Chronology throws together a man and a snail and tasks them with saving a dead world


“Think Day of the Tentacle meets Lost Vikings,” says Chronology developer Osao Games. Well, I think to myself, that’s a bit dangerous. Drunk Scandinavians and time travel sounds like a recipe for disaster. 

But it turns out that Chronology isn’t about drunk Scandinavians at all, but is a time jumping platforming puzzler. It’s been Greenlit and will go live on May 12th.

Upon first taking a look, I thought it seemed a bit more like Braid than Day of the Tentacle or Lost Vikings.

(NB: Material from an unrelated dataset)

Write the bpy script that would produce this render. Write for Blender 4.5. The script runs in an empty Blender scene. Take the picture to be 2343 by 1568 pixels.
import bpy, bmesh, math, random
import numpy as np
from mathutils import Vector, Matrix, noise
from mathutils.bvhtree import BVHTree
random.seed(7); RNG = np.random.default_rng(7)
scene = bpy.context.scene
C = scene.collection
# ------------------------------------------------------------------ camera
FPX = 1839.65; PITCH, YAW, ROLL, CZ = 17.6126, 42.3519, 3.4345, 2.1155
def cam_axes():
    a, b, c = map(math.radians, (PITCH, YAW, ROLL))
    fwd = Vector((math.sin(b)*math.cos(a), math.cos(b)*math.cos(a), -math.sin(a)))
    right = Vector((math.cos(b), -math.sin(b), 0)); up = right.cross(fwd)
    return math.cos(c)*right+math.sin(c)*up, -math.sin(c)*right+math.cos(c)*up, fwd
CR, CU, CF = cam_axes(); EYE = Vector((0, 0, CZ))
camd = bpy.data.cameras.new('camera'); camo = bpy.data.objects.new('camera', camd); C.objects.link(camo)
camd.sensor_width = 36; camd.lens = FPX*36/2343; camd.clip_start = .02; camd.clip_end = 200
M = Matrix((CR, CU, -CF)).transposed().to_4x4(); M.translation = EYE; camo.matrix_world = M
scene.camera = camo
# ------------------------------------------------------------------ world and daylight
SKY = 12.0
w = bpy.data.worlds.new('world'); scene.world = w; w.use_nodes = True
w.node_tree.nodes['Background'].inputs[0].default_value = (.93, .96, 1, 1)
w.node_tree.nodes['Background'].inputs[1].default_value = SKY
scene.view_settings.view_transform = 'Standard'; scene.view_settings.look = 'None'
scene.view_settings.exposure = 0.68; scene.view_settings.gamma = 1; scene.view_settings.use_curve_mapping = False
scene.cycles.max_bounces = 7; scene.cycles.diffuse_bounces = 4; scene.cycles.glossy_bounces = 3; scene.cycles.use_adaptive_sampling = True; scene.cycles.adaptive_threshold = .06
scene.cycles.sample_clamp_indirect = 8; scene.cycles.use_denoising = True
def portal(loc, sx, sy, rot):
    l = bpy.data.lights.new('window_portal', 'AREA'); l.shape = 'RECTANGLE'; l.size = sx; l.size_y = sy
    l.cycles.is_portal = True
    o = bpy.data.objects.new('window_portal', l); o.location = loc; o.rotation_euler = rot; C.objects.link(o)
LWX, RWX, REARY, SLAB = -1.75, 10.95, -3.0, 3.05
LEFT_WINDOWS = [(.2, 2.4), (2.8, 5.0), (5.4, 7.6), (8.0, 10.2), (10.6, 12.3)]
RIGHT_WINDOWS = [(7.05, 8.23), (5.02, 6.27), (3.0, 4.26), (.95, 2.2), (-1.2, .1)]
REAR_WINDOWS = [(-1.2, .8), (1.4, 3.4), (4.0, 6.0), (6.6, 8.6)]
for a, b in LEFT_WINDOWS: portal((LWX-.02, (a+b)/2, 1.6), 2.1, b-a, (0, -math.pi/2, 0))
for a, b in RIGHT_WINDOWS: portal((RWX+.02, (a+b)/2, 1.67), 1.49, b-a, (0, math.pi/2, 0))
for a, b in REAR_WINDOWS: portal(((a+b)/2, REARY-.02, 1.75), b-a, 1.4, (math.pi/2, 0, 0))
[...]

The bright colours juxtaposed to the melancholy, depressing subject matter are very reminiscent of Jonathan Blow’s game, along with the obvious: the shifting of time.

Osao Games see the similarities too. “Just to clarify a bit, yes, Chronology has similarities with Braid – both are platform games and have puzzle solving revolving around time modification,” says the developer.

“However, the time travel puzzles in Chronology are typically built around the fact that plants grow big, objects decay and characters grow old over time – with the addition of also being able to stop time. Furthermore, you play as two characters that you must make work together using their individual abilities.”

The two characters in question are the snail and the inventor. The fez-wearing elderly gent can travel between the end of the world and before the catastrophe, while his slimey chum can stop time altogether.

“So, while Braid is not the worst game to get compared to,” the developer continues, “Chronology plays quite differently and has to a larger extent been inspired by games like Day of the Tentacle and The Lost Vikings.”

So! It’s not Braid, but is like other things that are also nothing like Braid. Day of the Tentacle is one of the greatest adventure games of all time (I don’t want to fight you, so don’t disagree), so I’m curious to see if it’s more than just the Lucasarts classic’s extremely clever time travel puzzles that inspires Chronology.

Lost Vikings, which is incidentally free on, is another hugely important game, at least in my version of reality. I always worry when devs compare their games to old classics. The use of multiple characters for the solving of puzzles is certainly Lost Vikings’ bag, though, just like Chronology.

You can play Chronology now, but only if you jump 6 days into the future. Absent a time machine, you’ll have to wait until Monday.